By Andre Troskie, EMEA Field CISO at Veeam
Responsibility for cybersecurity and data resilience can no longer be placed on the shoulders of CISOs alone. New EU regulations like NIS2 and DORA bring corporate accountability to the foreground, holding the wider corporate leadership team responsible. Collectively, boards need to be educated on cyber threats as they face being held accountable for any cybersecurity incidents that occur under their watch – and can now be fined individually alongside the wider organization in the case of non-compliance.
Despite this, awareness of corporate accountability is still too low. That’s not to say that there’s not been buy-in, but C-levels aren’t moving fast enough. And it’s no use being aware of a concept if you don’t take action. 95% of EMEA organizations alone have siphoned budgets from other resource pots to reach compliance. So, the urgency is there, but C-suite action is yet to catch up. What do they need to change to get up to speed?
Shifting priorities
NIS2 and DORA have ushered in a new era of corporate accountability, enshrining it in regulation on a level never seen before in cybersecurity. And for good reason. Over the last couple of decades, practically every business function has become digital, creating an exponentially growing source of data for organizations to manage and, more importantly, protect. Cybersecurity has become a vital business outcome, making it just as important as any commercial aspect, so naturally, it should sit under the purview of the C-suite.
These regulations simply formalize what should have been occurring within organizations. For many, however, cybersecurity and resilience was still being sidelined. Understandably, the C-suite has historically left cybersecurity in the hands of the security teams. Admittedly its business value can be hard to see at times. Being more resilient and able to recover faster will minimize the damage organizations face, across share prices, revenue, and customer trust. As C-suites are educated further on the topic thanks to these regulations, these long-term benefits should help adjust priorities – alongside the added pressure of non-compliance!
While these pressures have improved the rates of C-suite buy-ins to corporate accountability, hands-on involvement is still not at the necessary levels. The vast majority of EMEA organizations siphoned budgets from other sources to meet NIS2 compliance, so while they understand the need for compliance, C-suites still lack a joined-up strategy to reach it. Sure, part of this can be chalked up to the immense learning curve that many C-suite executives are facing. Cybersecurity is no small task. To understand it properly, they’ll need to get stuck in at the deep end.
Taking the leap
Getting first-person experience of your organization’s incident response plans is essential for executives seeking to truly understand their responsibilities in this new age of corporate accountability. The same regulations that demand this also call for consistent compliance, not a one-and-done tick box. C-levels will need to be able to demonstrate that their organization’s incident response plans work in the real world, with consistent and rigorous scenario testing. It’s not something that executives can memorize and recite when the occasion arises, they need to live and breathe it.

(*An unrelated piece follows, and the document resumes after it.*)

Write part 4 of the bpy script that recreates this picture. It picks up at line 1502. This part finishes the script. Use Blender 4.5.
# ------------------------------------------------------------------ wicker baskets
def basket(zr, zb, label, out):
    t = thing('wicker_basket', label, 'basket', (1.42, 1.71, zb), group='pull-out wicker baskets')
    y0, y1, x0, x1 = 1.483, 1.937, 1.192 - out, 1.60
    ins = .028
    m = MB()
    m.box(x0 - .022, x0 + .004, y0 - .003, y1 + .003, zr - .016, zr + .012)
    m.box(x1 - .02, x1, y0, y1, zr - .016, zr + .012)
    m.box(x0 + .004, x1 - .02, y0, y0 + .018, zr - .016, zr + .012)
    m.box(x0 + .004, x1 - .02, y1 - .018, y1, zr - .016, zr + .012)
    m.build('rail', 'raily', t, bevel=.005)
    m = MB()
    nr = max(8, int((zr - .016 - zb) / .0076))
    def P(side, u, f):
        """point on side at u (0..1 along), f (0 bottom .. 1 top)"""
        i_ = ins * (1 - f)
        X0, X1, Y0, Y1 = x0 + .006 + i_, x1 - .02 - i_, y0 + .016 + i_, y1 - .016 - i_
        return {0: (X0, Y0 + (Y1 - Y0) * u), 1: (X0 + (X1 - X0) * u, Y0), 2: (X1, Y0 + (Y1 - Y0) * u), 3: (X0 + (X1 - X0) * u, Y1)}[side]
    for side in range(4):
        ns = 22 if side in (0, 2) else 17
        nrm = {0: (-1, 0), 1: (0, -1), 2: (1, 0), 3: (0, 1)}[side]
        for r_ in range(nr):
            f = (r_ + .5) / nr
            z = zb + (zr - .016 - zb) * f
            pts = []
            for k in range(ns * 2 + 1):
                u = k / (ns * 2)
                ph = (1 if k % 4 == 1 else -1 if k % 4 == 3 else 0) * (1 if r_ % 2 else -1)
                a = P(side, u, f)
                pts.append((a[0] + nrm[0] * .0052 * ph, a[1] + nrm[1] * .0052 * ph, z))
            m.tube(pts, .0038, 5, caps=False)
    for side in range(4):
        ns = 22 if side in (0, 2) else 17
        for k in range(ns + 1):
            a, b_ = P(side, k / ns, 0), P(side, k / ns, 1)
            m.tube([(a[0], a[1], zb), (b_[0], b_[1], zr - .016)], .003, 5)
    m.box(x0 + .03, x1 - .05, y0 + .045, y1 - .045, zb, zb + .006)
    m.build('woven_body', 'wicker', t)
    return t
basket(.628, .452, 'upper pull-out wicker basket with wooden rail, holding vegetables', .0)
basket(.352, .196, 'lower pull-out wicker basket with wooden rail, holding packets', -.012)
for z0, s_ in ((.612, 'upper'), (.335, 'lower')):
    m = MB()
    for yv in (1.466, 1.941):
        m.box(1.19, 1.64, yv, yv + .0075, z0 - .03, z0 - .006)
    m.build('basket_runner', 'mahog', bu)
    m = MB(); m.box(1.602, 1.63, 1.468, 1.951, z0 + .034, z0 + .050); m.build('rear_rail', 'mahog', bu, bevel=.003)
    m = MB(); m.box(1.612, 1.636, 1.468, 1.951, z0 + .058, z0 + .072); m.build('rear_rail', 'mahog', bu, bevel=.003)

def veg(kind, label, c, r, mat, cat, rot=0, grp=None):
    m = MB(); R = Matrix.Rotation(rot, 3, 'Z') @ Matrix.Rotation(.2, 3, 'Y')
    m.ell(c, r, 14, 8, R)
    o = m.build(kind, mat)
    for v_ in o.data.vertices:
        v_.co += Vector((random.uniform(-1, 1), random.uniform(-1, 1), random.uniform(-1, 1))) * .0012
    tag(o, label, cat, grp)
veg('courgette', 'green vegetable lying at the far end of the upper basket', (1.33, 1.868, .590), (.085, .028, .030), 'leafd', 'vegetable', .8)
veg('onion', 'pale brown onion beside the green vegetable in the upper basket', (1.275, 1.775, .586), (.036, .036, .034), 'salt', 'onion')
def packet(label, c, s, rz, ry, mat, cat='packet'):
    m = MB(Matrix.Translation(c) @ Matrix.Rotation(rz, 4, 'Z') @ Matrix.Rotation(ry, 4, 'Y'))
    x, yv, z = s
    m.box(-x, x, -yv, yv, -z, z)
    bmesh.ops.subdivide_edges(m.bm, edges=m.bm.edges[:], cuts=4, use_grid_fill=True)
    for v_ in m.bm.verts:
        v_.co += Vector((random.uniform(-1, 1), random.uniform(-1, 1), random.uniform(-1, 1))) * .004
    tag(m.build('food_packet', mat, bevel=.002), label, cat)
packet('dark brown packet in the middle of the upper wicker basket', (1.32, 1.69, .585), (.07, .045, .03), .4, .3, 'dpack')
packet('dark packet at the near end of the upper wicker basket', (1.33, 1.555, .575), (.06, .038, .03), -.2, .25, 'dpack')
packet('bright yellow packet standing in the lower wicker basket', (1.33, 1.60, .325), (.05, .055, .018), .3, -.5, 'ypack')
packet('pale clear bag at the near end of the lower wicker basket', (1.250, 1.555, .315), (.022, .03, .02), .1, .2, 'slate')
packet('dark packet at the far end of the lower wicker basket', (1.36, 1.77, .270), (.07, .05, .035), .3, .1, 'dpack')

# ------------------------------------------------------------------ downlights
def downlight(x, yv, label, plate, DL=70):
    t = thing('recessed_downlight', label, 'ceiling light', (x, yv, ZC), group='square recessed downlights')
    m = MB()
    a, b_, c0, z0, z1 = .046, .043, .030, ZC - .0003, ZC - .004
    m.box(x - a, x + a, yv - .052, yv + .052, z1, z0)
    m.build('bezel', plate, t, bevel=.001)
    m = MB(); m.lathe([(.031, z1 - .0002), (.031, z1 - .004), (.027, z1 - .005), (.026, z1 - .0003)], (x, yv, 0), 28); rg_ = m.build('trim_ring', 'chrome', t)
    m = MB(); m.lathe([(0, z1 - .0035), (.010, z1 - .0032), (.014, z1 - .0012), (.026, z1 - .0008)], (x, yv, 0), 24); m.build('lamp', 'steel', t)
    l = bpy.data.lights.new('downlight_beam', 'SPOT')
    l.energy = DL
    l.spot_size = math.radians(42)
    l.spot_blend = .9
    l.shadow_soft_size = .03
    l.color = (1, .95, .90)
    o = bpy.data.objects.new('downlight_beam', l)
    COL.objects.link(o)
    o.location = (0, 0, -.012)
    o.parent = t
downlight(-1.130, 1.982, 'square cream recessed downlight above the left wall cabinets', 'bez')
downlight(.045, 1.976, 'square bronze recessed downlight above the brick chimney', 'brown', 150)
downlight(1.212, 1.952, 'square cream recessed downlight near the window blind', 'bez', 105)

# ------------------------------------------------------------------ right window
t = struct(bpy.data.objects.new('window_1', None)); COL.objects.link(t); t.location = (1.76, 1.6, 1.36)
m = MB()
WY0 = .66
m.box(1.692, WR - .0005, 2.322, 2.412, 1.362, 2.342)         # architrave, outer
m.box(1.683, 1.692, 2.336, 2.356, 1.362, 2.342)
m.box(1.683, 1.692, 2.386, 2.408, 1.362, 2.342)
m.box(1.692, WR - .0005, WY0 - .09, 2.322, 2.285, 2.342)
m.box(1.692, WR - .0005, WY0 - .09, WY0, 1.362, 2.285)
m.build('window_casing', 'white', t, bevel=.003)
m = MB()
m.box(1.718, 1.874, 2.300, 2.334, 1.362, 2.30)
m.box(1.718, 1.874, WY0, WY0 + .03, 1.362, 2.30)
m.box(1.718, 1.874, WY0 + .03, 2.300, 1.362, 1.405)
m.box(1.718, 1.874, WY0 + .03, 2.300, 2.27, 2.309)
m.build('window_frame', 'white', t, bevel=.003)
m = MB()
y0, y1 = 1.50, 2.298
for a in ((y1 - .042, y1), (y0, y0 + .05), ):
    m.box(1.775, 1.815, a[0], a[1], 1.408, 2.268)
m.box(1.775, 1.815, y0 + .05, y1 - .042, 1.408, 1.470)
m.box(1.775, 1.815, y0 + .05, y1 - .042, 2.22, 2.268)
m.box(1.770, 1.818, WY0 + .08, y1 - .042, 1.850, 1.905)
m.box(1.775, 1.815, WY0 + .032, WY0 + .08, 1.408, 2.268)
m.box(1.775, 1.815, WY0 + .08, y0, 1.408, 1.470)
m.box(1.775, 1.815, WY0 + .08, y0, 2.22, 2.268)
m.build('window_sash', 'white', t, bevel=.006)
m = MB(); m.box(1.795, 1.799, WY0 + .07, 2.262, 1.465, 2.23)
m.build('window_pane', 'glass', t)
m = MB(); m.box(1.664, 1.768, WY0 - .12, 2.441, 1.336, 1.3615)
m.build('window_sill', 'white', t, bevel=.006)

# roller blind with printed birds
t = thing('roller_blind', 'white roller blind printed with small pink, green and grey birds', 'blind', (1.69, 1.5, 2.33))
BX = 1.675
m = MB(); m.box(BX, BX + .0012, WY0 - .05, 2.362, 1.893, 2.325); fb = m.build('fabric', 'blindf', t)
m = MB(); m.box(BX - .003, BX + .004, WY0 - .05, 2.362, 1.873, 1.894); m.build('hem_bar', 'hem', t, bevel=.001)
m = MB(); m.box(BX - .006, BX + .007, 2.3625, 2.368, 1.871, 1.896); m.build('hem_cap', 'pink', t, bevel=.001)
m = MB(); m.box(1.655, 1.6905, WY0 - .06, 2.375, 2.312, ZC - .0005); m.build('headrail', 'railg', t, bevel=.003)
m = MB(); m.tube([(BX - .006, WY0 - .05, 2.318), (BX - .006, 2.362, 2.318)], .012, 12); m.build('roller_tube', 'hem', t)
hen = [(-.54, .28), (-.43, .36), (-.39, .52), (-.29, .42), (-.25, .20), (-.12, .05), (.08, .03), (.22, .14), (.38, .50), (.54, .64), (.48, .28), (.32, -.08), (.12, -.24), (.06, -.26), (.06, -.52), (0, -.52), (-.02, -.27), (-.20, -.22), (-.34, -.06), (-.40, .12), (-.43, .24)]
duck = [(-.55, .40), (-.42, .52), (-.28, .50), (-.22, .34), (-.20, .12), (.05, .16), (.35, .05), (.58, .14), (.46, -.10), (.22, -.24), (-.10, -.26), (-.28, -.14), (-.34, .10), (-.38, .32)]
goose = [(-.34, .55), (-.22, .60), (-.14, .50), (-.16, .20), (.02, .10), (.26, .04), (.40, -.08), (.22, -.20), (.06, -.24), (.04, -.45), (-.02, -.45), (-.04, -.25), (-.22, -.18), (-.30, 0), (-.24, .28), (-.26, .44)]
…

These regulations don’t call for executives to become experts on cybersecurity by any means. The core thing that C-suites need to know inside and out, are their incident response plans. Take physical security safety as an example. As a C-suite, you wouldn’t need to know the ins and outs of your fire alarm systems, you just need to know they’re there, that they function, and who is in charge of maintaining them. It’s not their responsibility to be the fire safety expert, simply to know who is, who the backups are, and to ensure that the necessary drills are taking place to adequately prepare.
Cybersecurity incident response plans follow a similar philosophy, and both NIS2 and DORA compliance hinges on their robustness, and that’s where C-suites need to focus their efforts. With a practical understanding of these plans, executives can identify and address their weak spots, whether that be with new processes or by bringing in new, external skills into their workforce.
Forward-thinking
Just as these regulations call for consistent compliance and frequent scenario-based stress testing of plans – so does the cybersecurity landscape. Vulnerabilities and attack surfaces change every day, and plans need to be able to keep up. Using the demands of these regulations as an opportunity not just to tick a box, but to develop a truly security-aware and data-resilient culture is an opportunity that executives can’t afford to miss.
You can be as compliant as possible but it’s impossible to become 100% secure. Without data resilience and safeguards like back-ups in place, C-suites won’t be able to recover following a breach – no matter how compliant they are.